Le président américain a remporté un tirage au sort lui permettant de choisir de quel côté il se tiendrait sur le plateau et s'il souhaitait intervenir en premier ou en second lors des déclarations finales. Il a opté pour se tenir à droite sur l'écran, laissant le choix à Donald Trump d'intervenir en dernier et donc de clore le débat.

Les deux débatteurs n'auront ni prompteurs, ni fiches préparées, mais auront de quoi prendre des notes ainsi qu'une bouteille d'eau. Ils ne pourront pas s'entretenir avec leurs équipes pendant les deux interruptions publicitaires.

L'échange sera animé par Jake Tapper et Dana Bash, des figures de CNN. Les deux journalistes "utiliseront tous les outils à leur disposition pour faire respecter les temps de parole et assurer un débat civilisé", assure la chaîne.

CNN a autorisé ses rivales à diffuser en simultané, avec un logo de la chaîne et sans commentaires extérieurs.

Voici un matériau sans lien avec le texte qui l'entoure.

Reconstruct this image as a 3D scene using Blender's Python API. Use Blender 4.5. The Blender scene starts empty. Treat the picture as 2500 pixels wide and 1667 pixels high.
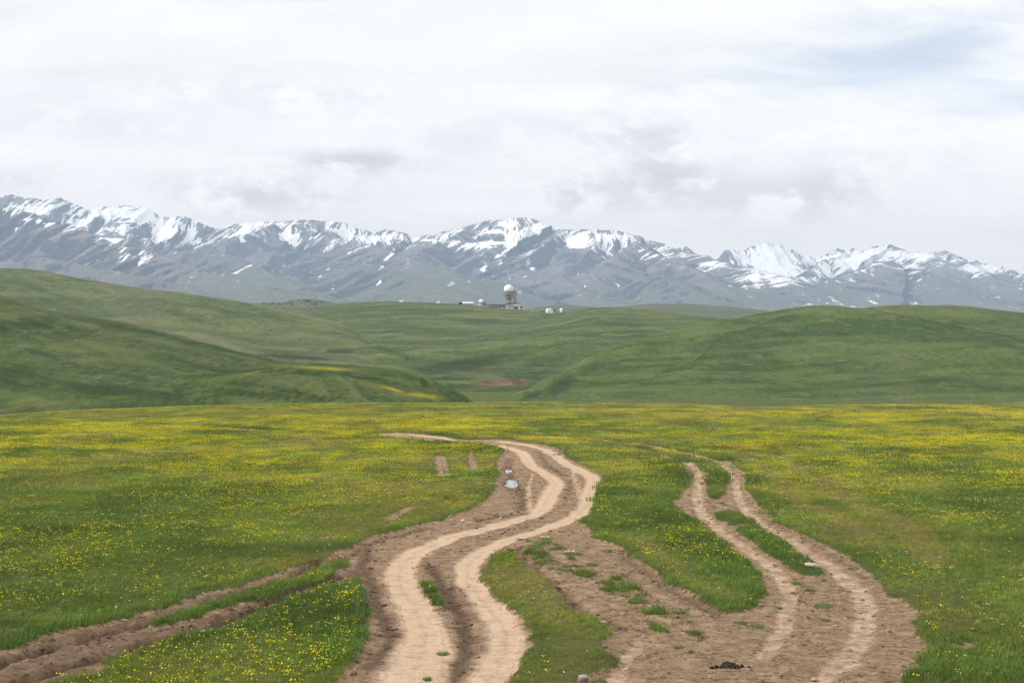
import bpy, math, random
import numpy as np

# ------------------------------------------------------------------ camera, sky, sun, exposure
sc = bpy.context.scene
F = 3472.0            # focal length in photograph pixels (50 mm on a 36 mm wide sensor, 2500 px)
CX, HY = 1250.0, 866.0
CH = 6.0              # camera height above the meadow (a small rise)

cam_d = bpy.data.cameras.new('camera')
cam_d.sensor_width = 36.0
cam_d.lens = 50.0
cam_d.shift_y = (HY - 833.5) / 2500.0
cam_d.clip_start = 0.5
cam_d.clip_end = 80000.0
cam = bpy.data.objects.new('camera', cam_d)
sc.collection.objects.link(cam)
cam.location = (0, 0, CH)
cam.rotation_euler = (math.radians(90), 0, 0)
sc.camera = cam

sc.view_settings.view_transform = 'Standard'
sc.view_settings.look = 'None'
sc.view_settings.gamma = 1.0
sc.view_settings.exposure = 0.27
sc.view_settings.use_curve_mapping = False
sc.cycles.use_denoising = True
sc.cycles.denoiser = 'OPENIMAGEDENOISE'
sc.cycles.denoising_input_passes = 'RGB_ALBEDO_NORMAL'
sc.cycles.denoising_prefilter = 'NONE'
sc.cycles.max_bounces = 6
sc.cycles.diffuse_bounces = 3
sc.cycles.glossy_bounces = 2
sc.cycles.transmission_bounces = 2
sc.cycles.transparent_max_bounces = 6
sc.cycles.volume_bounces = 0

SUN_EL, SUN_AZ = math.radians(38), math.radians(-103)   # azimuth clockwise from +Y (view direction): left, behind

world = bpy.data.worlds.new('World')
sc.world = world
world.use_nodes = True


class NT:
    """tiny helper to write node trees"""
    def __init__(s, nt):
        s.nt = nt
    def n(s, t, **kw):
        nd = s.nt.nodes.new(t)
        for k, v in kw.items():
            setattr(nd, k, v)
        return nd
    def put(s, sock, v):
        if v is None:
            return
        if hasattr(v, 'is_output') or isinstance(v, bpy.types.NodeSocket):
            s.nt.links.new(v, sock)
        else:
            if sock.type == 'RGBA' and len(v) == 3:
                v = (*v, 1.0)
            sock.default_value = v
    def math(s, op, a, b=None, c=None, clamp=False):
        nd = s.n('ShaderNodeMath', operation=op, use_clamp=clamp)
        s.put(nd.inputs[0], a)
        s.put(nd.inputs[1], b)
        s.put(nd.inputs[2], c)
        return nd.outputs[0]
    def vmath(s, op, a, b=None):
        nd = s.n('ShaderNodeVectorMath', operation=op)
        s.put(nd.inputs[0], a)
        if op == 'SCALE':
            s.put(nd.inputs['Scale'], b)
        else:
            s.put(nd.inputs[1], b)
        return nd.outputs[0]
    def mix(s, f, a, b, blend='MIX'):
        nd = s.n('ShaderNodeMix', data_type='RGBA', blend_type=blend)
        s.put(nd.inputs[0], f)
        s.put(nd.inputs[6], a)
        s.put(nd.inputs[7], b)
        return nd.outputs[2]
    def noise(s, vec, scale, detail=4.0, rough=0.55, dist=0.0, out=0):
        nd = s.n('ShaderNodeTexNoise')
        s.put(nd.inputs['Vector'], vec)
        nd.inputs['Scale'].default_value = scale
        nd.inputs['Detail'].default_value = detail
        nd.inputs['Roughness'].default_value = rough
        nd.inputs['Distortion'].default_value = dist
        return nd.outputs[out]
    def ramp(s, f, a, b, lo=0.0, hi=1.0, smooth=True):
        nd = s.n('ShaderNodeMapRange', interpolation_type='SMOOTHSTEP' if smooth else 'LINEAR')
        s.put(nd.inputs[0], f)
        nd.inputs[1].default_value = a
        nd.inputs[2].default_value = b
        nd.inputs[3].default_value = lo
        nd.inputs[4].default_value = hi
        return nd.outputs[0]
    def attr(s, name, inst=False):
        nd = s.n('ShaderNodeAttribute', attribute_name=name)
        nd.attribute_type = 'INSTANCER' if inst else 'GEOMETRY'
        return nd.outputs['Fac']
    def xyz(s, x, y, z):
        nd = s.n('ShaderNodeCombineXYZ')
        s.put(nd.inputs[0], x); s.put(nd.inputs[1], y); s.put(nd.inputs[2], z)
        return nd.outputs[0]
    def sep(s, v):
        nd = s.n('ShaderNodeSeparateXYZ')
        s.put(nd.inputs[0], v)
        return nd.outputs


def build_world():
    nt = world.node_tree
    nt.nodes.clear()
    t = NT(nt)
    out = t.n('ShaderNodeOutputWorld')
    sky = t.n('ShaderNodeTexSky', sky_type='NISHITA')
    sky.sun_disc = False
    sky.sun_elevation = SUN_EL
    sky.sun_rotation = SUN_AZ
    sky.altitude = 2600.0
    sky.air_density = 1.0
    sky.dust_density = 1.0
    bg_sky = t.n('ShaderNodeBackground')
    nt.links.new(sky.outputs[0], bg_sky.inputs[0])
    bg_sky.inputs[1].default_value = 0.14
    d = t.n('ShaderNodeTexCoord').outputs['Generated']
    x, y, z = t.sep(d)[0:3]
    zc = t.math('MAXIMUM', z, 0.0)
    # high cloud sheet: project the direction on a plane overhead
    k = t.math('DIVIDE', 1.0, t.math('ADD', zc, 0.22))
    plane = t.xyz(t.math('MULTIPLY', x, k), t.math('MULTIPLY', y, k), 0.0)
    streak = t.n('ShaderNodeMapping')
    nt.links.new(plane, streak.inputs['Vector'])
    streak.inputs['Rotation'].default_value = (0, 0, math.radians(-20))
    streak.inputs['Scale'].default_value = (0.55, 1.0, 1.0)
    streak.inputs['Location'].default_value = (3.1, 1.7, 0)
    n1 = t.noise(streak.outputs[0], 2.6, 8, 0.58, 0.4)
    n2 = t.noise(streak.outputs[0], 7.0, 8, 0.6, 0.6)
    az = t.math('ARCTAN2', x, y)
    el = t.math('ARCSINE', z)

    def spot(px, py, rx, ry, amp):
        a0 = math.atan((px - CX) / F)
        e0 = math.atan((HY - py) / math.hypot(F, px - CX))
        da = t.math('DIVIDE', t.math('SUBTRACT', az, a0), rx / F)
        de = t.math('DIVIDE', t.math('SUBTRACT', el, e0), ry / F)
        r2 = t.math('ADD', t.math('MULTIPLY', da, da), t.math('MULTIPLY', de, de))
        return t.math('MULTIPLY', t.math('EXPONENT', t.math('MULTIPLY', r2, -1.0)), amp)

    def add(lst):
        s = lst[0]
        for v in lst[1:]:
            s = t.math('ADD', s, v)
        return s
    # thin places in the sheet where blue shows (upper right of the view)
    thin = add([spot(2400, 270, 420, 80, 0.22), spot(2020, 165, 300, 50, 0.20), spot(2300, 40, 420, 60, 0.20), spot(2450, 150, 250, 160, 0.10),
                spot(650, -5, 260, 30, 0.12), spot(100, 50, 200, 40, 0.08), spot(1700, 235, 280, 24, 0.13)])
    dens = t.math('SUBTRACT', t.math('ADD', t.math('MULTIPLY', n1, 0.75), t.math('MULTIPLY', n2, 0.35)), thin)
    cover = t.ramp(dens, 0.10, 0.46, 0.40, 1.0)
    hor = t.ramp(el, 0.02, 0.16, 0.97, 0.0)
    cover = t.math('MAXIMUM', cover, t.math('MULTIPLY', hor, t.ramp(thin, 0.0, 0.2, 1.0, 0.55)))
    # cumulus low over the mountains: lumpy, grey undersides
    vec = t.xyz(t.math('MULTIPLY', az, 9.0), t.math('MULTIPLY', el, 16.0), 0.37)
    n3 = t.noise(vec, 1.7, 8, 0.55, 0.3)
    n4 = t.noise(vec, 4.4, 8, 0.6, 0.2)
    grey = add([spot(600, 475, 210, 48, 1.1), spot(860, 395, 150, 30, 1.1), spot(1620, 430, 130, 60, 1.1),
                spot(1410, 480, 120, 50, 0.9), spot(1930, 480, 230, 55, 0.95), spot(1600, 330, 150, 45, 0.5),
                spot(30, 440, 90, 24, 0.6), spot(250, 305, 200, 40, 0.40), spot(640, 235, 340, 40, 0.40), spot(1250, 330, 300, 60, .3),
                spot(2100, 400, 260, 60, 0.25)])
    around = t.math('MULTIPLY', t.ramp(t.math('ABSOLUTE', az), 0.40, 0.7), t.math('MULTIPLY', t.ramp(el, 0.20, 0.08), 0.45))
    grey = t.math('ADD', grey, around)
    lump = t.math('MULTIPLY', grey, t.ramp(t.math('ADD', t.math('MULTIPLY', n3, 0.6), t.math('MULTIPLY', n4, 0.4)), 0.44, 0.57, 0.0, 1.0))
    lump = t.math('MINIMUM', lump, 1.0)
    nmix = t.math('ADD', t.math('MULTIPLY', n3, 0.6), t.math('MULTIPLY', n4, 0.4))
    rim = t.math('MULTIPLY', t.math('MINIMUM', grey, 1.0), t.math('SUBTRACT', t.ramp(nmix, .36, .43), t.ramp(nmix, .43, .50)))
    bright = add([spot(1560, 245, 330, 34, 0.9), spot(2080, 330, 260, 36, 0.9), spot(1900, 420, 60, 60, 0.5), spot(830, 365, 150, 20, 0.4),
                  spot(1330, 420, 80, 30, 0.5), spot(2400, 210, 200, 24, 0.5)])
    val = t.math('ADD', t.math('MULTIPLY', t.math('SUBTRACT', n1, 0.5), 0.30), t.math('MULTIPLY', t.math('SUBTRACT', n2, 0.5), 0.24))
    val = t.math('ADD', val, t.ramp(el, 0.03, 0.22, 1.22, 0.98))
    val = t.math('ADD', val, t.math('MULTIPLY', bright, t.math('MULTIPLY', t.ramp(n3, .38, .6), 0.16)))
    val = t.math('ADD', val, t.math('MULTIPLY', rim, 0.08))
    val = t.math('SUBTRACT', val, t.math('MULTIPLY', lump, 0.36))
    cc = t.mix(lump, (1.0, 0.98, 0.955), (0.95, 0.945, 0.96))
    cc = t.mix(t.ramp(el, 0.04, 0.2), (1.12, 0.985, 0.895), cc)
    col = t.mix(1.0, cc, val, 'MULTIPLY')
    bg_c = t.n('ShaderNodeBackground')
    nt.links.new(col, bg_c.inputs[0])
    bg_c.inputs[1].default_value = 1.0
    mx = t.n('ShaderNodeMixShader')
    nt.links.new(cover, mx.inputs[0])
    nt.links.new(bg_sky.outputs[0], mx.inputs[1])
    nt.links.new(bg_c.outputs[0], mx.inputs[2])
    nt.links.new(mx.outputs[0], out.inputs[0])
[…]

Les habitués de Fox News n'auront donc pas à zapper. La chaîne préférée des conservateurs prendra l'antenne deux heures avant le débat, avec ses éditorialistes Jesse Watters ou Sean Hannity, qui s'en prennent régulièrement à CNN, jugée "anti-Trump" par ses partisans.

Une organisation favorable à Biden?

Les conditions du débat semblent à l'avantage de Joe Biden, qui a tout à gagner d'un débat argument contre argument, sans invectives. Et ses exigences ont été satisfaites. Selon Politico, c'est l'équipe du dirigeant démocrate qui a exigé l'absence de public, craignant qu'un brouhaha ne perturbe son candidat de 81 ans.

En face de lui, le très fougueux Donald Trump sera obligé de s'en tenir au cadre. "Ce ne sera pas évident pour lui. Donald Trump aime casser les codes, il n'aime pas être contraint. Il est bien plus à l'aise dans de grands meetings où il peut haranguer la foule", explique à BFMTV.com Olivier Richomme, professeur de civilisation américaine à l’université Lumière Lyon-2.

Pour Thierry Arnaud, éditiorialiste à BFMTV et ancien correspondant aux États-Unis, Joe Biden a effectivement une carte à jouer. "Comme il est très critiqué sur son âge, il suffit qu'il arrive à tenir tête à Donald Trump pendant 90 minutes pour qu'on salue la performance. À l'inverse, si Donald Trump ne parvient pas à écraser Joe Biden comme il a promis de le faire, il y aura une déception", décrypte-t-il dans notre podcast Washington Briefing.

Immigration, IVG, pouvoir d'achat, soutien à l'Ukraine, déboires judiciaires de Donald Trump... Les deux candidats ne manquent pas de sujets sur lesquels se confronter. De quoi permettre aux électeurs de trancher? Selon Olivier Richomme, ce débat peut être décisif pour "convaincre les indécis, particulièrement dans les swing states (États clés, NDLR) où quelques milliers de voix peuvent faire basculer l'élection".

L'échange devrait en tout cas être massivement suivi. 84 millions de téléspectateurs étaient au rendez-vous pour le premier duel entre Hillary Clinton et Donald Trump, un record, et 73 millions pour le premier débat Biden-Trump en 2020.